Christopher™ said...

The best movie night I ever had at my place was when I screened this film. Imagine a roomful of gay men just howling with laughter and dishing comments throughout. I literally was on the floor laughing, holding my sides, when this was over.

Over-the-top gay villains? Check.
Nonsensical plot? Check.
Man-hating theme song? Check.
Great one-liners? Check.
Jimmy Dean? Jimmy Dean!!?? Check.

This movie has everything.

Oh, and don't forget Bambi and Thumper. They could be interpreted as a lesbian duo as well.
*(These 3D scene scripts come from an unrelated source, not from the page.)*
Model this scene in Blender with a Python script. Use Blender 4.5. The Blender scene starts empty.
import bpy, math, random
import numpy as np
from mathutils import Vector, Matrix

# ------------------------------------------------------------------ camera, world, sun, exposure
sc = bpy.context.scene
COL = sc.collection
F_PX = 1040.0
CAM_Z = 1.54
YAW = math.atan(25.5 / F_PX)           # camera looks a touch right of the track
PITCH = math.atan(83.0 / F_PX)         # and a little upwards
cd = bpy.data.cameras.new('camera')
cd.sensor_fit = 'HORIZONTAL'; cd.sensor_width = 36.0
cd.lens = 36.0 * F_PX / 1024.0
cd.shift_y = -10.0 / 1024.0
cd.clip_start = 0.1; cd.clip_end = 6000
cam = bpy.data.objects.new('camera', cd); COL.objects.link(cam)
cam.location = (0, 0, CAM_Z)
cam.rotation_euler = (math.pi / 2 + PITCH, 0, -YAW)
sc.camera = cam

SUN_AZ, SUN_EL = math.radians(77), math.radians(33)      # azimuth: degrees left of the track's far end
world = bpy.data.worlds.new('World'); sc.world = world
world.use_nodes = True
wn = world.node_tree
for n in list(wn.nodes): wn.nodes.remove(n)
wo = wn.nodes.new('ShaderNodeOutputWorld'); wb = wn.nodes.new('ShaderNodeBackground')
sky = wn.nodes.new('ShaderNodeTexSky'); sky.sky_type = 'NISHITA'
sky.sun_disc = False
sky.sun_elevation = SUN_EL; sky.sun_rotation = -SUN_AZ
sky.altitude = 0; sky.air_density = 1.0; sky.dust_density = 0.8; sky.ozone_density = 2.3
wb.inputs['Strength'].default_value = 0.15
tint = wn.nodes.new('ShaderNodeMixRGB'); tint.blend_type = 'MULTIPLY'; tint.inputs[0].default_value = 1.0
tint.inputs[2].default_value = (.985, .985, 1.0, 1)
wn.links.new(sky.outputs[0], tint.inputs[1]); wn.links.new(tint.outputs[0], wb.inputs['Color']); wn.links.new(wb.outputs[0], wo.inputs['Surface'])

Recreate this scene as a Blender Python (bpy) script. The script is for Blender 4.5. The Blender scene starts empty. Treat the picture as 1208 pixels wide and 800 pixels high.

Diamonds Are Forever may be the campiest Bond, but most of Roger Moore's Bond output was campy. That's why I describe Diamonds Are Forever as "the first Roger Moore Bond film that accidentally stars Sean Connery."

Anonymous said...

The best bits in the movie with the duo are the way they constantly refer to each other in conversation. They always refer to the other as "Mister" and seem not quite bored with the whole world around them, but rather put out by having to do all of this mayhem, their seeming enjoyment of actually doing it aside.
In the end though, they're a second-hand product of Ian Flemming's strong distaste for homosexual (hence their being so vicious and uncaring). In the book, they're little more than caricatures of homosexual men in much the same way that most (if not all) of Flemming's black characters are hoods and toughs without much intellect (even the masterminds are rather slow witted) which becomes frighteningly evident in his treatment of them in Live and Let Die (the movie being seen as an embarrassment to the film series for its overt and readily apparent racism and "pandering' to the blaxploitation genre at the time).

Unknown said...

Bruce Glover is the father of the actor, auther Crispin Glover. Crispin played George McFly, the father of Michael J. Fox.

http://en.wikipedia.org/wiki/Crispin_Glover

Jon said...

I'm showing my age here, but I remember when they first broadcast Diamonds Are Forever on TV. They censored out the part where Wint and Kidd are walking away holding hands. Too controversial I guess.

Boy, how things have changed on TV!

Peter said...

Video Link is dead...

BlackTsunami said...

I know. It happens from time to time on some of these posts when they get deleted from youtube.